__PROBLEM REQUIREMENTS__: Everything from the first line of the data below through the line that contains "return off-s[0]*s[2]*100" should be written out exactly, please, and nothing more; the pictures stay out.

● ● ● ● ●

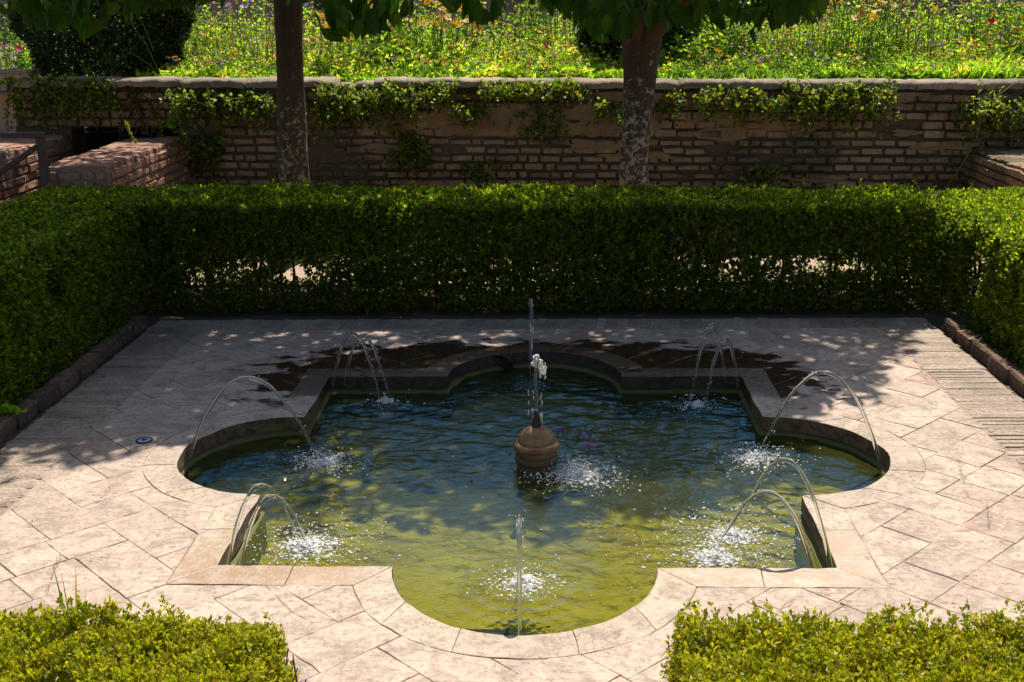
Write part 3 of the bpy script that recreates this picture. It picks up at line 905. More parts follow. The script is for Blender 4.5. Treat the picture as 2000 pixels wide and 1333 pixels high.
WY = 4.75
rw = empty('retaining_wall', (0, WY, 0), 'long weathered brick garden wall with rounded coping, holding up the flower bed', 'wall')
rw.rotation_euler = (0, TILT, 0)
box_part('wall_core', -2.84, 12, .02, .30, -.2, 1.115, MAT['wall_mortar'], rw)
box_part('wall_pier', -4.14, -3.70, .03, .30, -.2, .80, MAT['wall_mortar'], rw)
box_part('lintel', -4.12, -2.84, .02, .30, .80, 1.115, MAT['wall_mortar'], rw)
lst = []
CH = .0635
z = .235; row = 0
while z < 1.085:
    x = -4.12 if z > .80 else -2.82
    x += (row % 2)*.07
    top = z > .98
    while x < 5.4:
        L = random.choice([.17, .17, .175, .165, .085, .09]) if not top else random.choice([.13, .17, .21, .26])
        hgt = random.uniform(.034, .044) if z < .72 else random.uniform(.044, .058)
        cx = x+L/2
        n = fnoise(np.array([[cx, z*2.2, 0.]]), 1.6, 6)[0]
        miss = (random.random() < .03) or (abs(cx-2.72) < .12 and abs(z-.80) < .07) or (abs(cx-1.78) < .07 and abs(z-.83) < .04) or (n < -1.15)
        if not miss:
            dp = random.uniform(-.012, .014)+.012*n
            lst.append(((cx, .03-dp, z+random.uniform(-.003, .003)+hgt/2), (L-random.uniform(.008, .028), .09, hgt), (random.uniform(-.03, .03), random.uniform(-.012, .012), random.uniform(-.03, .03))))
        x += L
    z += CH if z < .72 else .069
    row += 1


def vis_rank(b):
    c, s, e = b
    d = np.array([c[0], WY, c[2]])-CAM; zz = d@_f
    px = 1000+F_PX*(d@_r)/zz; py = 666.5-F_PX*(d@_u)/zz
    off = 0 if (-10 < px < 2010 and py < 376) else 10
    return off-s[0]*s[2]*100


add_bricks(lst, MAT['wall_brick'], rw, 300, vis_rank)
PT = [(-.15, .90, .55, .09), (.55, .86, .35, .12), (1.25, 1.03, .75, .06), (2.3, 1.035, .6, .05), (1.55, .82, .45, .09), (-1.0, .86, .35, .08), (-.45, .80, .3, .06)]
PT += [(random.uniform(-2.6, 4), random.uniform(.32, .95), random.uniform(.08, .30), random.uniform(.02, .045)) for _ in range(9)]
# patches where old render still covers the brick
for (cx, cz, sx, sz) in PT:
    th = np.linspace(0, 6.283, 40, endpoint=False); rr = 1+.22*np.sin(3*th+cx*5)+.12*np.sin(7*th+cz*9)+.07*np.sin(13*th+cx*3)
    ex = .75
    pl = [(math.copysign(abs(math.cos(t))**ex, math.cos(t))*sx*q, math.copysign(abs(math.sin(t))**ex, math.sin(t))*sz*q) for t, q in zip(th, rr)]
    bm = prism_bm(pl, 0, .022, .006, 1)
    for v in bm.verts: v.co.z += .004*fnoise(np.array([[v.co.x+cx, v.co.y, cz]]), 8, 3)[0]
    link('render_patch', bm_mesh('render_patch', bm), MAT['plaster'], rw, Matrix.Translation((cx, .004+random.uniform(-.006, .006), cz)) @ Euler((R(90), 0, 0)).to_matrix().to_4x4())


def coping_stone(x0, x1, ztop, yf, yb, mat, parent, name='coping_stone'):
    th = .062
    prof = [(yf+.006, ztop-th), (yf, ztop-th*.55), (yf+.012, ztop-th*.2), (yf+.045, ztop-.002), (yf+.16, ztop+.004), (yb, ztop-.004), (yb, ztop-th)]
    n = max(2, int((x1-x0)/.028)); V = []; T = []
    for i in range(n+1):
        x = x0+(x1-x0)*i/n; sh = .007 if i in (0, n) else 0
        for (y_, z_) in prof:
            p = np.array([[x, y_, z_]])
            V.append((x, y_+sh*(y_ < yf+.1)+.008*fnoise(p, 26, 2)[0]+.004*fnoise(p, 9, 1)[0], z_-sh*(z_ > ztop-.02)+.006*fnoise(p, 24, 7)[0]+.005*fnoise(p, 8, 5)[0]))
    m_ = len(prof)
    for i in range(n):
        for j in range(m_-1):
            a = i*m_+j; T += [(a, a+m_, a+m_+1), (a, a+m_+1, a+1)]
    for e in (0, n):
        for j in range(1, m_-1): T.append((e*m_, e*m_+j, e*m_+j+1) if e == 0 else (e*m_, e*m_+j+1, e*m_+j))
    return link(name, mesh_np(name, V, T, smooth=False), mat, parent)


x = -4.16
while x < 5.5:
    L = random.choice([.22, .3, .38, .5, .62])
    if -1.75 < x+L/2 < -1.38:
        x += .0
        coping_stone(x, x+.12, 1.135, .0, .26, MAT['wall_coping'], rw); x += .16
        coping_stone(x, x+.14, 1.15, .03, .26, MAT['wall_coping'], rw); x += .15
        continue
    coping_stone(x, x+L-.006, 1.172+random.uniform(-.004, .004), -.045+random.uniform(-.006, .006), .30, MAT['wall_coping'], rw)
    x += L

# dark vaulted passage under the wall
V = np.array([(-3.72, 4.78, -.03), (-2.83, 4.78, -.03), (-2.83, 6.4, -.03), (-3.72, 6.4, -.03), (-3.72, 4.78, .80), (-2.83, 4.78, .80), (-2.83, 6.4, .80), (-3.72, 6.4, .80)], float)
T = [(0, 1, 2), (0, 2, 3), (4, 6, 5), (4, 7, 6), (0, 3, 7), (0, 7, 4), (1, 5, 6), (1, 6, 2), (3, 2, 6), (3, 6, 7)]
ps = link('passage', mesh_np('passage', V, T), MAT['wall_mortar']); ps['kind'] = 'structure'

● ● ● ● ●

__ANSWER TO THE TASK__:
Write part 3 of the bpy script that recreates this picture. It picks up at line 905. More parts follow. The script is for Blender 4.5. Treat the picture as 2000 pixels wide and 1333 pixels high.
WY = 4.75
rw = empty('retaining_wall', (0, WY, 0), 'long weathered brick garden wall with rounded coping, holding up the flower bed', 'wall')
rw.rotation_euler = (0, TILT, 0)
box_part('wall_core', -2.84, 12, .02, .30, -.2, 1.115, MAT['wall_mortar'], rw)
box_part('wall_pier', -4.14, -3.70, .03, .30, -.2, .80, MAT['wall_mortar'], rw)
box_part('lintel', -4.12, -2.84, .02, .30, .80, 1.115, MAT['wall_mortar'], rw)
lst = []
CH = .0635
z = .235; row = 0
while z < 1.085:
    x = -4.12 if z > .80 else -2.82
    x += (row % 2)*.07
    top = z > .98
    while x < 5.4:
        L = random.choice([.17, .17, .175, .165, .085, .09]) if not top else random.choice([.13, .17, .21, .26])
        hgt = random.uniform(.034, .044) if z < .72 else random.uniform(.044, .058)
        cx = x+L/2
        n = fnoise(np.array([[cx, z*2.2, 0.]]), 1.6, 6)[0]
        miss = (random.random() < .03) or (abs(cx-2.72) < .12 and abs(z-.80) < .07) or (abs(cx-1.78) < .07 and abs(z-.83) < .04) or (n < -1.15)
        if not miss:
            dp = random.uniform(-.012, .014)+.012*n
            lst.append(((cx, .03-dp, z+random.uniform(-.003, .003)+hgt/2), (L-random.uniform(.008, .028), .09, hgt), (random.uniform(-.03, .03), random.uniform(-.012, .012), random.uniform(-.03, .03))))
        x += L
    z += CH if z < .72 else .069
    row += 1


def vis_rank(b):
    c, s, e = b
    d = np.array([c[0], WY, c[2]])-CAM; zz = d@_f
    px = 1000+F_PX*(d@_r)/zz; py = 666.5-F_PX*(d@_u)/zz
    off = 0 if (-10 < px < 2010 and py < 376) else 10
    return off-s[0]*s[2]*100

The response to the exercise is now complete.